═════ Collected data

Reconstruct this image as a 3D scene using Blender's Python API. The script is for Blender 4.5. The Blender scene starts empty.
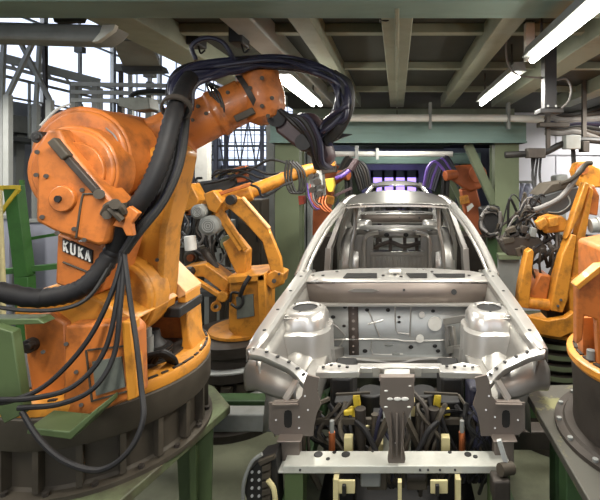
import bpy, bmesh, math, random
from mathutils import Vector, Matrix, Euler
random.seed(7)
C = bpy.context.scene.collection
PI = math.pi
F, CX, CY, H = 440.0, 397.0, 170.0, 2.3      # focal length in pixels, optical axis, eye height (m)

def P(px, py, Y):
    """world point at depth Y on the sight line of a measured image point"""
    return Vector(((px - CX) / F * Y, Y, H + (CY - py) / F * Y))

def lin(c):
    c = c / 255.0
    return c / 12.92 if c <= 0.04045 else ((c + 0.055) / 1.055) ** 2.4

def mat(name, rgb, rough=0.6, metal=0.0, dirt=0.35, dirt_rgb=(40, 32, 24), scale=6.0, bump=0.15,
        emit=None, strength=0.0, alpha=1.0, lo=0.48, hi=0.72, var=0.12, coat=0.0, spec=0.5, aniso=None):
    m = bpy.data.materials.new(name)
    m.use_nodes = True
    nt = m.node_tree
    b = nt.nodes['Principled BSDF']
    base = tuple(lin(c) for c in rgb) + (1,)
    b.inputs['Roughness'].default_value = rough
    b.inputs['Metallic'].default_value = metal
    b.inputs['Specular IOR Level'].default_value = spec
    b.inputs['Coat Weight'].default_value = coat
    if alpha < 1:
        b.inputs['Alpha'].default_value = alpha
    if emit:
        b.inputs['Base Color'].default_value = base
        b.inputs['Emission Color'].default_value = tuple(lin(c) for c in emit) + (1,)
        b.inputs['Emission Strength'].default_value = strength
        return m
    tc = nt.nodes.new('ShaderNodeTexCoord')
    n = nt.nodes.new('ShaderNodeTexNoise')
    n.inputs['Scale'].default_value = scale
    n.inputs['Detail'].default_value = 7
    n.inputs['Roughness'].default_value = 0.65
    if aniso:
        mp = nt.nodes.new('ShaderNodeMapping')
        mp.inputs['Scale'].default_value = aniso
        nt.links.new(tc.outputs['Object'], mp.inputs['Vector'])
        nt.links.new(mp.outputs['Vector'], n.inputs['Vector'])
    else:
        nt.links.new(tc.outputs['Object'], n.inputs['Vector'])
    n2 = nt.nodes.new('ShaderNodeTexNoise')
    n2.inputs['Scale'].default_value = scale * 0.35
    n2.inputs['Detail'].default_value = 4
    nt.links.new(tc.outputs['Object'], n2.inputs['Vector'])
    hs = nt.nodes.new('ShaderNodeMix'); hs.data_type = 'RGBA'
    hs.inputs['A'].default_value = tuple(min(1, c * (1 + var)) for c in base[:3]) + (1,)
    hs.inputs['B'].default_value = tuple(c * (1 - var * 1.6) for c in base[:3]) + (1,)
    nt.links.new(n2.outputs['Fac'], hs.inputs['Factor'])
    mr = nt.nodes.new('ShaderNodeMapRange')
    mr.inputs['From Min'].default_value = lo
    mr.inputs['From Max'].default_value = hi
    mr.inputs['To Max'].default_value = dirt
    nt.links.new(n.outputs['Fac'], mr.inputs['Value'])
    mx = nt.nodes.new('ShaderNodeMix'); mx.data_type = 'RGBA'
    nt.links.new(mr.outputs['Result'], mx.inputs['Factor'])
    nt.links.new(hs.outputs['Result'], mx.inputs['A'])
    mx.inputs['B'].default_value = tuple(lin(c) for c in dirt_rgb) + (1,)
    nt.links.new(mx.outputs['Result'], b.inputs['Base Color'])
    rr = nt.nodes.new('ShaderNodeMapRange')
    rr.inputs['To Min'].default_value = max(0.02, rough - 0.12)
    rr.inputs['To Max'].default_value = min(1, rough + 0.14)
    nt.links.new(n2.outputs['Fac'], rr.inputs['Value'])
    nt.links.new(rr.outputs['Result'], b.inputs['Roughness'])
    if bump:
        bp = nt.nodes.new('ShaderNodeBump')
        bp.inputs['Strength'].default_value = bump
        bp.inputs['Distance'].default_value = 0.01
        nt.links.new(n.outputs['Fac'], bp.inputs['Height'])
        nt.links.new(bp.outputs['Normal'], b.inputs['Normal'])
    return m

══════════

## [What the exercise asks]
Extract the lines exactly, please: the first line of the listing, the line with "F, CX, CY, H", and every line between them, but no pictures.

## [Solution for this problem]
Reconstruct this image as a 3D scene using Blender's Python API. The script is for Blender 4.5. The Blender scene starts empty.
import bpy, bmesh, math, random
from mathutils import Vector, Matrix, Euler
random.seed(7)
C = bpy.context.scene.collection
PI = math.pi
F, CX, CY, H = 440.0, 397.0, 170.0, 2.3      # focal length in pixels, optical axis, eye height (m)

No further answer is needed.